First National Business Equipment Leasing then said that while I could cancel the contract with the vending company, I could not cancel the leasing agreement. So this means I must pay for a useless machine.
ABBEY National, which owns First National, says you approached it through a broker with a request for leasing finance and the vending company was never its agent, which distances the bank from any responsibility.
But it accepts that you can't look to the vending firm to fix the machine, which is more than a little frustrating. So, although on paper £1,824 is outstanding under the leasing agreement, it will accept £1,000 in full settlement, and you have agreed. A fair compromise.
RBS honours card loss
G. G. writes: I bought my house cover from Independent Insurance for £224. Independent then went broke and I had to pay a further £199 to Legal & General for the same cover.

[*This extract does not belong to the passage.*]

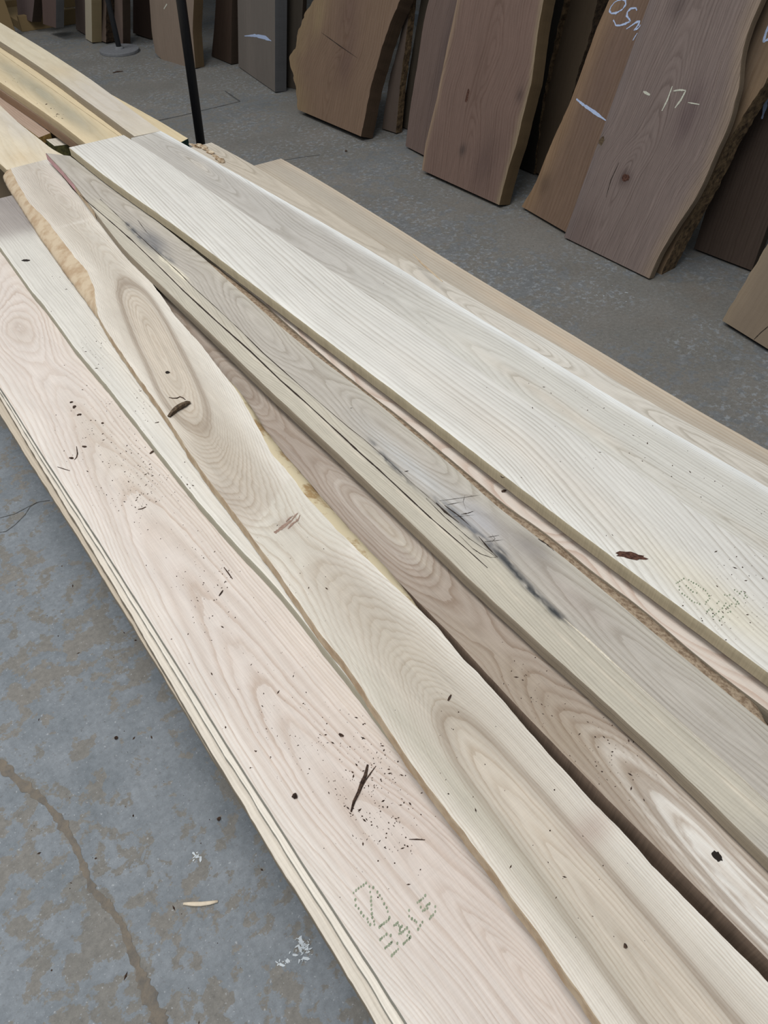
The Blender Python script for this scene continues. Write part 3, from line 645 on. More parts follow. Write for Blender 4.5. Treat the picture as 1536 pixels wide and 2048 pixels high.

Both payments were made by Royal Bank of Scotland credit card. I wrote to the bank claiming under the Consumer Credit Act, but I have received no reply.
THE Consumer Credit Act makes credit card firms jointly liable if a company goes out of business or fails to deliver goods the cardholder bought.
The failure of Independent Insurance is a clear-cut example.
Independent failed to provide insurance cover because it went bust, and for the same reason it was in no position to offer a refund. That leaves RBS to pick up the pieces.
The bank admits it received your letter, but it was passed to the wrong department and was never followed up. An official told me: 'I can only apologise. I can assure you this is below the level of service we seek to provide.'
By the time you read this, your Royal Bank card will have been credited with the £199 it cost to replace your policy. And as a gesture of apology, the bank is adding a further £100.